Ma, qui, in Poeta al Comando, D'Annunzio è di fronte alla disgregazione di quello che aveva creato ed è precisamente allora che il mito e il personaggio lasciano posto all’uomo: all’uomo sconfitto e deluso che deve per forza prendere atto del fallimento. D’altronde l’impresa di Fiume è nata sì con uno scopo politico, ma anche guidata dallo spirito di avventura delle migliaia di persone che lo seguirono e alla fine, forse, mancava un progetto realizzabile per un futuro a lungo termine. Lì si viveva alla giornata: dall’amore carnale a quello sentimentale, all’arrivo di approvvigionamenti fino alla creazione di un sistema economico funzionale. Insomma, il sentimento su cui D’Annunzio fondò la “nuova” Fiume era la spensieratezza. Ed è la fine di questa leggerezza che, forse, lo colpisce di più poiché segnò anche l’inizio della sua vecchiaia.

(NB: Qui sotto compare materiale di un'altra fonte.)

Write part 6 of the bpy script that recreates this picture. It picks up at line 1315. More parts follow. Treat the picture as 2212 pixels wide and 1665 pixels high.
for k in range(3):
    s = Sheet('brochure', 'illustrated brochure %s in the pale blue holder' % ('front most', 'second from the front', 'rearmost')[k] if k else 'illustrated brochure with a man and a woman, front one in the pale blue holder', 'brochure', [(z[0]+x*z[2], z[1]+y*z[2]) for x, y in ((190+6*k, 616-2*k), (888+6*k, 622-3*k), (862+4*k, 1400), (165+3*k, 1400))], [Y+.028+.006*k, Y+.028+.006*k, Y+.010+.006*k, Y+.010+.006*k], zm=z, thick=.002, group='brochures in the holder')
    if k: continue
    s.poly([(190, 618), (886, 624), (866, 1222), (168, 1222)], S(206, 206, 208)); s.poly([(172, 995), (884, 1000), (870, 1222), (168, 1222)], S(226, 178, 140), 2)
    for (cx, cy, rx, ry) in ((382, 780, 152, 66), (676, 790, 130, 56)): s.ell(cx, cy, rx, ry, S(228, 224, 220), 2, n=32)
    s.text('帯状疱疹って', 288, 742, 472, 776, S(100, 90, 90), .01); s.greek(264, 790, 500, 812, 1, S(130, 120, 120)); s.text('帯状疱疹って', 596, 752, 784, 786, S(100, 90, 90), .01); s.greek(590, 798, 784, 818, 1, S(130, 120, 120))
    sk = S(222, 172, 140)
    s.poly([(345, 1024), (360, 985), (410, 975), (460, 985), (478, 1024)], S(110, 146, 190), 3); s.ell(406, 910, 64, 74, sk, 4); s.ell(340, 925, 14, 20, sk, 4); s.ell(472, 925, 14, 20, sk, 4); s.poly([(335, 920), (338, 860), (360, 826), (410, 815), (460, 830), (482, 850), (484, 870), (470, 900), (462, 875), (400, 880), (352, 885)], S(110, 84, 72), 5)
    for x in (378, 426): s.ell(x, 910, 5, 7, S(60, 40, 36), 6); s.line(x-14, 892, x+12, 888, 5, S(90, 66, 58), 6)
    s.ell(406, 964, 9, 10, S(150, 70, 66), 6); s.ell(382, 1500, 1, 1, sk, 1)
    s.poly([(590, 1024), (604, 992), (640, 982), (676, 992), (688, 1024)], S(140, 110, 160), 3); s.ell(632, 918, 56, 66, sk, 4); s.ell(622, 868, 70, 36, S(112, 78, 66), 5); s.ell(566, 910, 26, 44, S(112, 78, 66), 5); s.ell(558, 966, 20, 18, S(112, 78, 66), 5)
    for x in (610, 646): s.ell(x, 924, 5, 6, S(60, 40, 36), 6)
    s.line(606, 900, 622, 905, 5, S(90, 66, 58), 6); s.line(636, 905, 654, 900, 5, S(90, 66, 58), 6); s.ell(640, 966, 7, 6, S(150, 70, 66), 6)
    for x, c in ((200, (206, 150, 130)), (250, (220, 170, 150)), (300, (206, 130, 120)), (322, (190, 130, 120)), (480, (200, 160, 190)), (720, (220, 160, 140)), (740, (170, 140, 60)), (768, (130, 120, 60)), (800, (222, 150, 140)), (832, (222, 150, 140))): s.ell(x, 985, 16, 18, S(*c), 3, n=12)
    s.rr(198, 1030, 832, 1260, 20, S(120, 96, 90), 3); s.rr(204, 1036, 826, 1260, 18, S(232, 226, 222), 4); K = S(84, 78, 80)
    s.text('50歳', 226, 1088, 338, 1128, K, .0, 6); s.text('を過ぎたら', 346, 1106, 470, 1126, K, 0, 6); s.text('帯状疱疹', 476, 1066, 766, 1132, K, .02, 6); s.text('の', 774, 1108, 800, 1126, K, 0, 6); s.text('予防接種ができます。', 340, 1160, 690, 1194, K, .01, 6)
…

La luce cominciò a filtrare dalle persiane accostaste, e Gabriele si svegliò. Mi sono addormentato!, realizzò, con una punta di dispetto. La ragazza russava, colla faccia sepolta nella pelliccia; ma quando lui si alzò, mezzo indolenzito, e cominciò a girare scalzo per la stanza, sbucò fuori di lì sotto e buttò all’intorno uno sguardo sorpreso. Vide un vecchio calvo, in bretelle e calzini, colla faccia gonfia. (p. 82)

Barbero lo coglie qui: nell’apice della sua fragilità e lo fa, non svalutando la sua personalità, ma, anzi, mostrandoci come rimanesse, sebbene più malinconico, sempre lo stesso. Era l’uomo degli opposti e di tutto il contrario di tutto. 

La personalità dannunziana è qui mostrata nella sua complessità e nell’ultima impresa del Vate, quella di Fiume: un’immagine questa che non mancherà di farci scoprire anche molte curiosità di questo immenso Poeta, come la sua scaramanzia, la sua ironia e la sua vulnerabilità.

… e su quel venerdì s’era raggelato. Lo vidi inghiottir saliva e prendere tempo. Ma non tardò a riprendersi. Completò:       

… venerdì 16 + 1 dicembre, 1920.
Gabriele D’annunzio 

(p. 149)

Il merito di Barbero non è quello di renderci un ritratto scontato, non rimarca, infatti, in modo eccessivo quello che già conosciamo, come la sua passione per il genere femminile che, alla fine, era, ed è, ben nota e comprovata. Questo non vuol dire che non ne faccia menzione, ma la racconta, ancora una volta, nell’intimistica dell’animo dannunziano ed è, per questo, che l’immagine che ne abbiamo è inedita.

D’Annunzio è indubbiamente al centro di questa narrazione, ma non mancano nemmeno tante figure di contorno che delineano un quadro storico molto ben riuscito, come i numerosi reduci della Grande Guerra che lo accompagneranno nell’impresa fiumana: un ritratto, dunque, personale e privato, ma anche storico e pubblico perché, alla fine, i mesi, raccontanti dall’autore, sono quelli dell’anno 1920 quando il Fascismo già faceva la sua ampia comparsa nella politica italiana.